Among the entries below, find the line with "2600, .8, .2, .004, 260, 30)", then quote it and each following line up to and including the line with "forest('distant_hill_forest', hD, 4500, protoF(), 13, lambda", and nothing else.
___
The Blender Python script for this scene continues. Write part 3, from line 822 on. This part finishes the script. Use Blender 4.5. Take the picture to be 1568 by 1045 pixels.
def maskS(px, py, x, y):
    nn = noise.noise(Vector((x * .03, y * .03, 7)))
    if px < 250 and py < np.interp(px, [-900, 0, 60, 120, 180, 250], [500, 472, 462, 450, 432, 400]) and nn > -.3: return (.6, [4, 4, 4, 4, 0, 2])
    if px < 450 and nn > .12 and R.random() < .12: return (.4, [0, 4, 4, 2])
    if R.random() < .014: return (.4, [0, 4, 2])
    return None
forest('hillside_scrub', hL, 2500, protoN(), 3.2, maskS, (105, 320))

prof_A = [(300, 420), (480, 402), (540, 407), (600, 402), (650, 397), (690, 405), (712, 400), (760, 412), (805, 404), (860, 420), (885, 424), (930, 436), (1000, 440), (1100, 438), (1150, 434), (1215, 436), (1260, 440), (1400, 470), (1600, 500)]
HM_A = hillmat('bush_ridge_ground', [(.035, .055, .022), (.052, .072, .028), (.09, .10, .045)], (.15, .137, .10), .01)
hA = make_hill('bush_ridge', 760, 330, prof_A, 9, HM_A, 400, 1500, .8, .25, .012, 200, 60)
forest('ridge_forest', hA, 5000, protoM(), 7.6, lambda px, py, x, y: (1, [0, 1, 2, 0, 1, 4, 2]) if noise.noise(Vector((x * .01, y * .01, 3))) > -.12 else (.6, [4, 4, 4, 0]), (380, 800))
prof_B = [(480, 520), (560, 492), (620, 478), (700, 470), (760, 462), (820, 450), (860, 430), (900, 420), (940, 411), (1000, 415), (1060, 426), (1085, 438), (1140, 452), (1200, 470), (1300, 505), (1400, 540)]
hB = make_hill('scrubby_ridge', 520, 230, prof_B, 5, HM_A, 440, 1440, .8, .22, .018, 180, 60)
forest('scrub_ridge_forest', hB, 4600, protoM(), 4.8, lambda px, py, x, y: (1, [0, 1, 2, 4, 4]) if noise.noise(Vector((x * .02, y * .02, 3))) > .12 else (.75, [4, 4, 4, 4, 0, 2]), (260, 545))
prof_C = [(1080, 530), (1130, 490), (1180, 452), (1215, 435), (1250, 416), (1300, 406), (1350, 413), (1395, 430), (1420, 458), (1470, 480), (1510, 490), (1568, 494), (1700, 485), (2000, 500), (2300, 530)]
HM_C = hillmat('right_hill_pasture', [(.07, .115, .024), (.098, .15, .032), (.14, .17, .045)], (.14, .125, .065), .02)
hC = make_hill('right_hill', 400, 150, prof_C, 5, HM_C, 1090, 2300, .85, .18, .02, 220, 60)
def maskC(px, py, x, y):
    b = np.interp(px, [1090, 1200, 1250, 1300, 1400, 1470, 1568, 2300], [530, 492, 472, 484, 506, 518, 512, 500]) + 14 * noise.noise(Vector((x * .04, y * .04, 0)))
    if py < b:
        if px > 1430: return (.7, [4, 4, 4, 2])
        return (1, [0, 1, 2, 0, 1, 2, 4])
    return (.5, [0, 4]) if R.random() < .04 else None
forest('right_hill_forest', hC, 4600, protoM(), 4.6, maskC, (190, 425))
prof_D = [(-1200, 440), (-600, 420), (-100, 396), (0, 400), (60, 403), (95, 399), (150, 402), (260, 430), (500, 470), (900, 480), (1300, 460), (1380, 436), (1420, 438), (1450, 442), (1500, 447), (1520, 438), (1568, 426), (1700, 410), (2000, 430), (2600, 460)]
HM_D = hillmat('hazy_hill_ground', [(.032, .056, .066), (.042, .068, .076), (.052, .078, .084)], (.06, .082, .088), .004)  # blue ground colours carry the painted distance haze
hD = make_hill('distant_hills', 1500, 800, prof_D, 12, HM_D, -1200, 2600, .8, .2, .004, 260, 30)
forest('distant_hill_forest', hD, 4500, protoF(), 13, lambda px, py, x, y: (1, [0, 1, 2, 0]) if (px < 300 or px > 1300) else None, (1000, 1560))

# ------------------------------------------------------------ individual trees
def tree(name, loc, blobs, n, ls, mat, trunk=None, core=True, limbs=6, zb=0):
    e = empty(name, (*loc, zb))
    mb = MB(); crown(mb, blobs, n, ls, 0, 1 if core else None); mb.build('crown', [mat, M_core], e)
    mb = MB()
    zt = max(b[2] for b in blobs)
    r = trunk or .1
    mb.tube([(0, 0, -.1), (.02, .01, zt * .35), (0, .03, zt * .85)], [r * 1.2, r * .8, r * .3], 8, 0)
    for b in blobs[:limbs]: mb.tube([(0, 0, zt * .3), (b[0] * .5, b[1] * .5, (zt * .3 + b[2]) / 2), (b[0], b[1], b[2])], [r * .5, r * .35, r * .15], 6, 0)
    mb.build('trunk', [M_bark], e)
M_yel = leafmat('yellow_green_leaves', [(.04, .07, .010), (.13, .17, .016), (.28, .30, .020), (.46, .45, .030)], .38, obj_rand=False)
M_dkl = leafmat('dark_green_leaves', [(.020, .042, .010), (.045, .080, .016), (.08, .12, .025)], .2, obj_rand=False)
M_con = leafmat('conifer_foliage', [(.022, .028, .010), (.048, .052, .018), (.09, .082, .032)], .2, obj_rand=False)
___
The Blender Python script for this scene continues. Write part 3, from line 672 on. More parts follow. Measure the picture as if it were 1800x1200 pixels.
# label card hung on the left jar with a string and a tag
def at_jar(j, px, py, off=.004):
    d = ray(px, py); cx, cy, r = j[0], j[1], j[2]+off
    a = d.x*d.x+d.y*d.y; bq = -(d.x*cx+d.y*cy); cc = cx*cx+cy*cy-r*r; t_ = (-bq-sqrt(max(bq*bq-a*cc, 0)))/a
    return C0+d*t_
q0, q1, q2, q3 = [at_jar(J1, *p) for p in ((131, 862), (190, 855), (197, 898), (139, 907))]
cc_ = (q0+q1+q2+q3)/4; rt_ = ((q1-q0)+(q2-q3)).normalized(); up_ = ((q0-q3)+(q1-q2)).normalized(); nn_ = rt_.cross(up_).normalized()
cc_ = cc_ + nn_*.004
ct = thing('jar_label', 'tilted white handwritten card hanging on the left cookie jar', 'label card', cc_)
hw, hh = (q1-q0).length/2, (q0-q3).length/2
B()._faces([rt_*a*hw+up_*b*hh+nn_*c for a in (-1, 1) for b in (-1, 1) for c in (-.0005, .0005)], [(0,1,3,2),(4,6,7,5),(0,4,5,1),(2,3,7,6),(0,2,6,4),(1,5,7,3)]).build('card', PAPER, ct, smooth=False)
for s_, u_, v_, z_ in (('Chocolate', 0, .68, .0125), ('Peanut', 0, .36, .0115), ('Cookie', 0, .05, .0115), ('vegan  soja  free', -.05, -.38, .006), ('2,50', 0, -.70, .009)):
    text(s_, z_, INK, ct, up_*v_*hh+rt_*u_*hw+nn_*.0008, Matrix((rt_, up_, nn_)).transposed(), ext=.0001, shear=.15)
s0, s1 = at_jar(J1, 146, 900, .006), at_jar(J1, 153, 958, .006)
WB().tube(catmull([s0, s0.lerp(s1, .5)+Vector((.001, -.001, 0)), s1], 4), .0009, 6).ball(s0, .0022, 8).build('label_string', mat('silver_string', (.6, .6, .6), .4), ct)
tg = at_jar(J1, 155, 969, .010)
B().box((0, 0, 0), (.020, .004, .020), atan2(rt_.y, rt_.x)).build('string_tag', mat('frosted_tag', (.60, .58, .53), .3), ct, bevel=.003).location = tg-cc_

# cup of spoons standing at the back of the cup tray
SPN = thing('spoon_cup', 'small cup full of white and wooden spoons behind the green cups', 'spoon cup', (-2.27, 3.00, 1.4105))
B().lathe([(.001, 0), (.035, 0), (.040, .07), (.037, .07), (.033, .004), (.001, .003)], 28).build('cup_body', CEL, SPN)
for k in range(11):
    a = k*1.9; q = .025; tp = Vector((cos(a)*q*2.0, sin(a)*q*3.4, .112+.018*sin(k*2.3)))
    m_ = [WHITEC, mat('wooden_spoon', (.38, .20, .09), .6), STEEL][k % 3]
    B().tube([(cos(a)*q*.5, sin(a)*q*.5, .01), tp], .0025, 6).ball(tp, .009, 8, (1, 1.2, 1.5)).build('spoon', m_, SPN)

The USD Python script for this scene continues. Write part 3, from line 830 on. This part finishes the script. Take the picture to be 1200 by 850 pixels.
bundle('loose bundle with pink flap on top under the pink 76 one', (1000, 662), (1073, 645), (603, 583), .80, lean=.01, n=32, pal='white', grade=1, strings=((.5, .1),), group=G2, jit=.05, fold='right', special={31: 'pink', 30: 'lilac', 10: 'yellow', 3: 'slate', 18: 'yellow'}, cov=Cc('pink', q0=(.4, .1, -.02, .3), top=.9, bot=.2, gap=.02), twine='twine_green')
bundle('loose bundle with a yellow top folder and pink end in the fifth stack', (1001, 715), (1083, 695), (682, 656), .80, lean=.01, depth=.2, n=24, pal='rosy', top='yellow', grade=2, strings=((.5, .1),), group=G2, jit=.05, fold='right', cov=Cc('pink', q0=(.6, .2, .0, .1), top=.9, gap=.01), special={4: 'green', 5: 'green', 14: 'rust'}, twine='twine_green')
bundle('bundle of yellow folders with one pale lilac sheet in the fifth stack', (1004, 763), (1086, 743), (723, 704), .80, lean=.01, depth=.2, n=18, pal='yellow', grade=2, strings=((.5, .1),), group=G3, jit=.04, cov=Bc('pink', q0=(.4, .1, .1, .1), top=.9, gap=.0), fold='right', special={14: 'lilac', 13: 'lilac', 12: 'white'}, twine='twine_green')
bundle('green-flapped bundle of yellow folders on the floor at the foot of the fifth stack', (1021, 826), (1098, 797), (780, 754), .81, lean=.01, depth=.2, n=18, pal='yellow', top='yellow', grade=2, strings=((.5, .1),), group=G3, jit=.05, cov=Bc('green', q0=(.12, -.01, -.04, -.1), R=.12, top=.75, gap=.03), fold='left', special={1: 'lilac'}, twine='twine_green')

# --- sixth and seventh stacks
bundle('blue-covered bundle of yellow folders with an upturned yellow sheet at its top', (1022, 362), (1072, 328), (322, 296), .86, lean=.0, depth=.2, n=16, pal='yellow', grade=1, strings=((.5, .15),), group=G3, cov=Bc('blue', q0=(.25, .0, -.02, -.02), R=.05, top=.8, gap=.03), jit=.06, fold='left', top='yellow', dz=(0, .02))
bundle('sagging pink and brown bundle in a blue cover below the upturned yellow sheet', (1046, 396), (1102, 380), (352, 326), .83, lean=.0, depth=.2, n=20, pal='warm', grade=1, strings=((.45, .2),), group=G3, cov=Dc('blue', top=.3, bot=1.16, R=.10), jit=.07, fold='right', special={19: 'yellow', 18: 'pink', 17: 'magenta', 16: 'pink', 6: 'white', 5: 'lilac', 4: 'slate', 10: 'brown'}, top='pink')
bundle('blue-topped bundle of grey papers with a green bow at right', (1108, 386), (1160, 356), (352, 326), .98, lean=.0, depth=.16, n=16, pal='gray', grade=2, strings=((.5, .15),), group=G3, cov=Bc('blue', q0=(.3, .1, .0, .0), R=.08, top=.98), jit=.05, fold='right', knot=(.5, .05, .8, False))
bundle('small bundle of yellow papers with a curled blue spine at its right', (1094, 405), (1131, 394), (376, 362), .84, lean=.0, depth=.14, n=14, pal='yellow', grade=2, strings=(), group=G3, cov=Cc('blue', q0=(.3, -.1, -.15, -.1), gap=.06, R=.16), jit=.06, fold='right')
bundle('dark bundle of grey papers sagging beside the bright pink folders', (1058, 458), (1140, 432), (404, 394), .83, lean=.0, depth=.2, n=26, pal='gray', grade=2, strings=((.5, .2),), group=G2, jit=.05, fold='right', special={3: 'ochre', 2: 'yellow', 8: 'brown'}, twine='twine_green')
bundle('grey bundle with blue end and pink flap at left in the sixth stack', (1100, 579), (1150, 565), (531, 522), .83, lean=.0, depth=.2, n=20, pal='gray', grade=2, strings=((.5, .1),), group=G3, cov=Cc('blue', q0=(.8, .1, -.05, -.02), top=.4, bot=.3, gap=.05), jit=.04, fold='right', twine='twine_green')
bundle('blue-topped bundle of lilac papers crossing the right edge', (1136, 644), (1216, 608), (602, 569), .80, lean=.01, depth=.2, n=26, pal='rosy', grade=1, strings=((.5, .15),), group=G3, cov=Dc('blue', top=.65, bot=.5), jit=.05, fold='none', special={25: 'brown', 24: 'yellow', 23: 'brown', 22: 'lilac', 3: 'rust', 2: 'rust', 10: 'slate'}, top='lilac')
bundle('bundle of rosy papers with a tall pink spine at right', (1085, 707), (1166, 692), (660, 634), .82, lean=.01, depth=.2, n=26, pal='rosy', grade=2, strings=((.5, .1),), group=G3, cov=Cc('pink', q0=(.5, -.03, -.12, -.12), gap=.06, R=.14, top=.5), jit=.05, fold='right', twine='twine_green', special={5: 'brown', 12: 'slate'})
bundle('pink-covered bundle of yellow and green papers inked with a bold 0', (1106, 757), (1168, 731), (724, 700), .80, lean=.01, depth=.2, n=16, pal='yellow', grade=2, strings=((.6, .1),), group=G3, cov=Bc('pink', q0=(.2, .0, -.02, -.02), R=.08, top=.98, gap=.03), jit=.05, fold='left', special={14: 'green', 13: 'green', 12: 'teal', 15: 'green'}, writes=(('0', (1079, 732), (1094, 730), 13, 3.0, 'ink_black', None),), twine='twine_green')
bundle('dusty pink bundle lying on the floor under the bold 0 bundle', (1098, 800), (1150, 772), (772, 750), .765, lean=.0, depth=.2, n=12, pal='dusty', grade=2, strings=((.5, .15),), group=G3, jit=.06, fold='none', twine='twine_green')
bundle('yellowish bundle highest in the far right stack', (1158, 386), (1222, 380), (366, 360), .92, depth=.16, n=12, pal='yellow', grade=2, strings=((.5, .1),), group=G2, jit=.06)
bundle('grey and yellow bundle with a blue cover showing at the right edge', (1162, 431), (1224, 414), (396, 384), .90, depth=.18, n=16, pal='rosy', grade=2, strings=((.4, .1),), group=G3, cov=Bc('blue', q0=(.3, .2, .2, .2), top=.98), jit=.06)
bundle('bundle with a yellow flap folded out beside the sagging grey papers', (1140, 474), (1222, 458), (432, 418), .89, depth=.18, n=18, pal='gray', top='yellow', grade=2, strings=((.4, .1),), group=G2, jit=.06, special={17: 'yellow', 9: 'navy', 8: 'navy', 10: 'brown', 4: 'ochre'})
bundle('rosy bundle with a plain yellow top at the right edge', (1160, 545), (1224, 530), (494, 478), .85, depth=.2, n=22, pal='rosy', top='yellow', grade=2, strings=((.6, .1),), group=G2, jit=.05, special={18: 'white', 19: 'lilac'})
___
» **RESULT OF THIS TASK**
hD = make_hill('distant_hills', 1500, 800, prof_D, 12, HM_D, -1200, 2600, .8, .2, .004, 260, 30)
forest('distant_hill_forest', hD, 4500, protoF(), 13, lambda px, py, x, y: (1, [0, 1, 2, 0]) if (px < 300 or px > 1300) else None, (1000, 1560))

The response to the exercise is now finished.